The vessels that have been waiting in the queue the longest should be the first to be inspected, Mr Vaskov added. If they pass the inspection, such vessels could be in Ukraine's ports the day after tomorrow.

Currently, 62 vessels are in line waiting for inspection, some of them for several months.

The Ukrainian official confirmed that since the Barbados-flagged DSM Capella with 30,000 tonnes of corn left the Chornomorsk port for Turkiye on 17 May, no other vessel participating in the initiative has been in Ukrainian ports so far.

He reminded that Ukraine is ready to export six million tonnes of agricultural products per month from the three ports, but since November, Russia has been trying to suspend the ‘grain deal’.

Less than one million tonnes of grain has so far been exported from Ukraine this month, compared to 2.7 million tonnes in April.

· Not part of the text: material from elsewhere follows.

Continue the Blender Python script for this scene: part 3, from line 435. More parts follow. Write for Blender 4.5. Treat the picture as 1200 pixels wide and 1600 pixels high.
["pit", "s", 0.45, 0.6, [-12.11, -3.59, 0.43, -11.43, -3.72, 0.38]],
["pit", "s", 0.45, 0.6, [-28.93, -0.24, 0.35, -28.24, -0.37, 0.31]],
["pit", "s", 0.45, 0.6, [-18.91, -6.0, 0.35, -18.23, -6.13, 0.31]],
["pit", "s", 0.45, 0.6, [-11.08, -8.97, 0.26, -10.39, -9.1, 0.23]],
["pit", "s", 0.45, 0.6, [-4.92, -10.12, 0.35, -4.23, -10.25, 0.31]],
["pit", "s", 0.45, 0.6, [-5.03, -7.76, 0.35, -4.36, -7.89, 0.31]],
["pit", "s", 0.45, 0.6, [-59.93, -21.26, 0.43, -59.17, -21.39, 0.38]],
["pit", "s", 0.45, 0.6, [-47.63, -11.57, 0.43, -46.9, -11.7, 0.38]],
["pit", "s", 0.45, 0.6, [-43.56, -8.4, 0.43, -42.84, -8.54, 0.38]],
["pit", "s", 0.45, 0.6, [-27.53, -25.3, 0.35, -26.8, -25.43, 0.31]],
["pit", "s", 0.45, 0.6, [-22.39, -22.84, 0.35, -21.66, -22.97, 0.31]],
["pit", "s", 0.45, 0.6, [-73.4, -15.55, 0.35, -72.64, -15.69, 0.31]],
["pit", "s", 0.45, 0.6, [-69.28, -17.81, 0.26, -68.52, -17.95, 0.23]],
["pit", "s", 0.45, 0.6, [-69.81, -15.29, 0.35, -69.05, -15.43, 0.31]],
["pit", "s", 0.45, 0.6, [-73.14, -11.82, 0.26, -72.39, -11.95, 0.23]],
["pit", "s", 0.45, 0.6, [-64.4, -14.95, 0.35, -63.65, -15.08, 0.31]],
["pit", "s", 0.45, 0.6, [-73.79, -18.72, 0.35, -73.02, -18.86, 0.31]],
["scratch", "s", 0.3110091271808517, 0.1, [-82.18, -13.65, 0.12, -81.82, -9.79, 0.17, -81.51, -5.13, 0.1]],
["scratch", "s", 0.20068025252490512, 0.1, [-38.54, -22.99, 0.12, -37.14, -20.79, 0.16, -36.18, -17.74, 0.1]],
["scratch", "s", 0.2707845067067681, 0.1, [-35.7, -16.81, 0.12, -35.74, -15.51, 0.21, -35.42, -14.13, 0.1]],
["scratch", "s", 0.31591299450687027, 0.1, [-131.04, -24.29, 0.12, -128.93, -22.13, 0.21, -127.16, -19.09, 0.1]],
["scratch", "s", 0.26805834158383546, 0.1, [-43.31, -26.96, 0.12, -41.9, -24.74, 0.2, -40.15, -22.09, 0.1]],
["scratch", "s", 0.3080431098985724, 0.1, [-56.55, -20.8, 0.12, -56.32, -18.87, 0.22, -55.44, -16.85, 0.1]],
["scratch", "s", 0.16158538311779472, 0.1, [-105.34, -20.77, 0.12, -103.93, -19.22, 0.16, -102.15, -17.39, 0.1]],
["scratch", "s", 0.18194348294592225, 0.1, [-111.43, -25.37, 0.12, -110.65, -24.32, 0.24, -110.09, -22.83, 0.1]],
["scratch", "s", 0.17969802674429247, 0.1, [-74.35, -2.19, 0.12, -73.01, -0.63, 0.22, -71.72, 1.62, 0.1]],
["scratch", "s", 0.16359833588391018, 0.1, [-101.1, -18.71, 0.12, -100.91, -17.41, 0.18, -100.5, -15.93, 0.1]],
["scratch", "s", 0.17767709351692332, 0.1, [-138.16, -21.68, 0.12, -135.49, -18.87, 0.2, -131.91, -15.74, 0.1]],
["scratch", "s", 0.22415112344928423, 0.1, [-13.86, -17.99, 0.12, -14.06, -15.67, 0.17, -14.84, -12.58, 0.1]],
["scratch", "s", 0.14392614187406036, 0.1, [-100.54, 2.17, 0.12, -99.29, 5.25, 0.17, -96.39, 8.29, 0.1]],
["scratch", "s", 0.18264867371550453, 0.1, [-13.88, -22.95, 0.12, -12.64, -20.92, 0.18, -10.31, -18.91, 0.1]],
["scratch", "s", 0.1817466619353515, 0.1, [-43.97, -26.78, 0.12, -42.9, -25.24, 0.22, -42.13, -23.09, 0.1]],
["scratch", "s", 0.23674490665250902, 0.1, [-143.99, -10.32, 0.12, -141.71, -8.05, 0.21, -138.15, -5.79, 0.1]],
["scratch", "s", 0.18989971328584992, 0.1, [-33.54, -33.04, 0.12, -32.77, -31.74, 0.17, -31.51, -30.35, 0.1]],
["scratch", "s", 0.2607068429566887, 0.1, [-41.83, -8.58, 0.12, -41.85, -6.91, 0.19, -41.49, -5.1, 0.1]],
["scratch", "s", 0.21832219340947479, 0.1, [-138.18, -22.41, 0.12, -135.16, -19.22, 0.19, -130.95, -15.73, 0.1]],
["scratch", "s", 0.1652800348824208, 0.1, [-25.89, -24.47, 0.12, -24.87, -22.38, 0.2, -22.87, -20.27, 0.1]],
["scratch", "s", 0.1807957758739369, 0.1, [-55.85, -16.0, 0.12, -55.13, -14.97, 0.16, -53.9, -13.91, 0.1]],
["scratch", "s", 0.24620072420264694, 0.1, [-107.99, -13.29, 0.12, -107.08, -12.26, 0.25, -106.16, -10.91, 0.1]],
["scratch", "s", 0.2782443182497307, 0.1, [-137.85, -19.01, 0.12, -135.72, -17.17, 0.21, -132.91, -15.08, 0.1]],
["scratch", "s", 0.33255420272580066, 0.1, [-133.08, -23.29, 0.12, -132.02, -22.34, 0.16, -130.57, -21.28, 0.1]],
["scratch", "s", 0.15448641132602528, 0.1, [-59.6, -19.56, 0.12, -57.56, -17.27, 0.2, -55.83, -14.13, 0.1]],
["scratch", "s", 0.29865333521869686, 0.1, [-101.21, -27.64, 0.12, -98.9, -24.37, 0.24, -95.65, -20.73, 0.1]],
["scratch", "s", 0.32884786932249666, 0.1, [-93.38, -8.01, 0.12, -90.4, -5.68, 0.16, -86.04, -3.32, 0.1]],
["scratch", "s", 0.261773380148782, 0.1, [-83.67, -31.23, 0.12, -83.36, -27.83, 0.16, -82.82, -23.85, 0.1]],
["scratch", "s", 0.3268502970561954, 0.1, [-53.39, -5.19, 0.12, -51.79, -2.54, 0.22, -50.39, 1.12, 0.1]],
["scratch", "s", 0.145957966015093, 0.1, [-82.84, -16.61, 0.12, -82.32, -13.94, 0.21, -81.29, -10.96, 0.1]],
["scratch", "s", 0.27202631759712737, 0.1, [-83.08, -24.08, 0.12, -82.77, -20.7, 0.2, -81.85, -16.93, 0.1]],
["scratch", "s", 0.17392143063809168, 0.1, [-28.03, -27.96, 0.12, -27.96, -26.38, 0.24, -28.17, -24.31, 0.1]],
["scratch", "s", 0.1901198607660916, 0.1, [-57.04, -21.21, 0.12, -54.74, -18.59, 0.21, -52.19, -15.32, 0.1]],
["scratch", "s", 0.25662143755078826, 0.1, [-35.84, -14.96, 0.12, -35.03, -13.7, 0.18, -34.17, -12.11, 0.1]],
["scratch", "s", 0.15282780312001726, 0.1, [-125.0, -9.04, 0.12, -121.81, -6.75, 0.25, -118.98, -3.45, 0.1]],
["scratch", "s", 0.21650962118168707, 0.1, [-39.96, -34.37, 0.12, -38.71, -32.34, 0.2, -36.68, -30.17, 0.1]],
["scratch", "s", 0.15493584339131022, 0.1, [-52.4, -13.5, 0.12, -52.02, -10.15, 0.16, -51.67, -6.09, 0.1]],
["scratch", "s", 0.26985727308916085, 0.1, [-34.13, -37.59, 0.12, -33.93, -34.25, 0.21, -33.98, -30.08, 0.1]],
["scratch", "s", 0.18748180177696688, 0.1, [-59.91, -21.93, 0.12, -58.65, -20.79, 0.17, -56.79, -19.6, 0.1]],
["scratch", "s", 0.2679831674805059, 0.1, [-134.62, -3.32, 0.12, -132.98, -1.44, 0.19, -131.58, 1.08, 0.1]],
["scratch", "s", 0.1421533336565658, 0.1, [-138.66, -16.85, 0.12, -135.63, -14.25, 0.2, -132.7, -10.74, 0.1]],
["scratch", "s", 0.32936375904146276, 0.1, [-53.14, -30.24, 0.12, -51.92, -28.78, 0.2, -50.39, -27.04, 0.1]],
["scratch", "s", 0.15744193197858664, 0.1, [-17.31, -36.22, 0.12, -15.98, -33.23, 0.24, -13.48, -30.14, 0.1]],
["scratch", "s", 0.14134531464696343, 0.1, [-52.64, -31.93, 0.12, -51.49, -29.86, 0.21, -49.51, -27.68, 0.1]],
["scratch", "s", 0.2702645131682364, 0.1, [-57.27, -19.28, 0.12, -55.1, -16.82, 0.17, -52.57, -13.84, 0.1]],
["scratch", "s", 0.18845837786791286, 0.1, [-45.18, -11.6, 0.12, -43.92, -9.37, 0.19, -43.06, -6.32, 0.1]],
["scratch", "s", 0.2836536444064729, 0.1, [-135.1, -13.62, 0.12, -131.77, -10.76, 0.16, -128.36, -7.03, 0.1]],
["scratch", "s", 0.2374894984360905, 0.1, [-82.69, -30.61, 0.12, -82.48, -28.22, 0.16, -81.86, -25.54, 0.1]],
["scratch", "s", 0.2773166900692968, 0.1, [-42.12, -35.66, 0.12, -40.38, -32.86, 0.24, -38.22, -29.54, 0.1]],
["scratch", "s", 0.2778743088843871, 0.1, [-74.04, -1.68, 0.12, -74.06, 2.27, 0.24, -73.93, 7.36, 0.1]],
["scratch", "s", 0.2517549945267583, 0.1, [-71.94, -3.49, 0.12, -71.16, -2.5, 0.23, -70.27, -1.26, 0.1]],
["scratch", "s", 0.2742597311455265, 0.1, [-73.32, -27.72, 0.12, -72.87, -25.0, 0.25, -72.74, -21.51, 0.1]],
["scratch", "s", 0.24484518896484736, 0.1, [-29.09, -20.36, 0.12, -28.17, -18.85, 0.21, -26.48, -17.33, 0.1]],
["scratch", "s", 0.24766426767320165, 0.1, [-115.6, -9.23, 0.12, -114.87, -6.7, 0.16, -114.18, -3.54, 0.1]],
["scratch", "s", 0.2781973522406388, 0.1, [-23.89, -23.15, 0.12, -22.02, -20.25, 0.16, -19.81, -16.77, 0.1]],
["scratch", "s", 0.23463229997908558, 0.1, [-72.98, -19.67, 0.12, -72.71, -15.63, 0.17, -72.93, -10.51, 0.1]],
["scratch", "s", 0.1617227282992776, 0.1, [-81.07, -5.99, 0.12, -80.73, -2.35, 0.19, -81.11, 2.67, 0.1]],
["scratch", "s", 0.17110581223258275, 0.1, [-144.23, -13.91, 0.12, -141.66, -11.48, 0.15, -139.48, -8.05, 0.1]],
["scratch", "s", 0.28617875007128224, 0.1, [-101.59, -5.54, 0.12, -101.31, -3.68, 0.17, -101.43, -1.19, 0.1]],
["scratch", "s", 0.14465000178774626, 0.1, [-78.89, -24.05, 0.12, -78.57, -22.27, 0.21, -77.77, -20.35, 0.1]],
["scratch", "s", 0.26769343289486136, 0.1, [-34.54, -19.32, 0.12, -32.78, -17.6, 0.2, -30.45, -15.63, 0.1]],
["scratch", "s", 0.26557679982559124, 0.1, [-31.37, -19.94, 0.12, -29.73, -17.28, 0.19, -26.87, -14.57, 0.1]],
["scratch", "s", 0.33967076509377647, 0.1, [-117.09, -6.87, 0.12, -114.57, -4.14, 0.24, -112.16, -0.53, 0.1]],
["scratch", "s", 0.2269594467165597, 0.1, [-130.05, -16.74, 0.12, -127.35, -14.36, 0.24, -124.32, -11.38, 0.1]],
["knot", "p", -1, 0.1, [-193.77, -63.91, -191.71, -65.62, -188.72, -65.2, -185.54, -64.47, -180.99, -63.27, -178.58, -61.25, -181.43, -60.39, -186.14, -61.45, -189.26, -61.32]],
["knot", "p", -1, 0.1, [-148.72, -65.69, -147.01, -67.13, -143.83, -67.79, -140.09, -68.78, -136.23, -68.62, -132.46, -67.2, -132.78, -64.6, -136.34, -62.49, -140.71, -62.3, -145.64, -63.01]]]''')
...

The grain deal, struck in July 2022, provided for limited exports of Ukrainian grain through three Black Sea ports, which had been blocked since Russia’s full-scale invasion of Ukraine.

Russia has claimed that the current grain deal does not guarantee its agricultural exports, allegedly blocked by Western sanctions in response to its aggression against Ukraine.

Moscow threatened to pull out of the agreement if its demands were not met, but on Wednesday, Turkish president Recep Erdogan announced that Russia had agreed not to withdraw for another two months.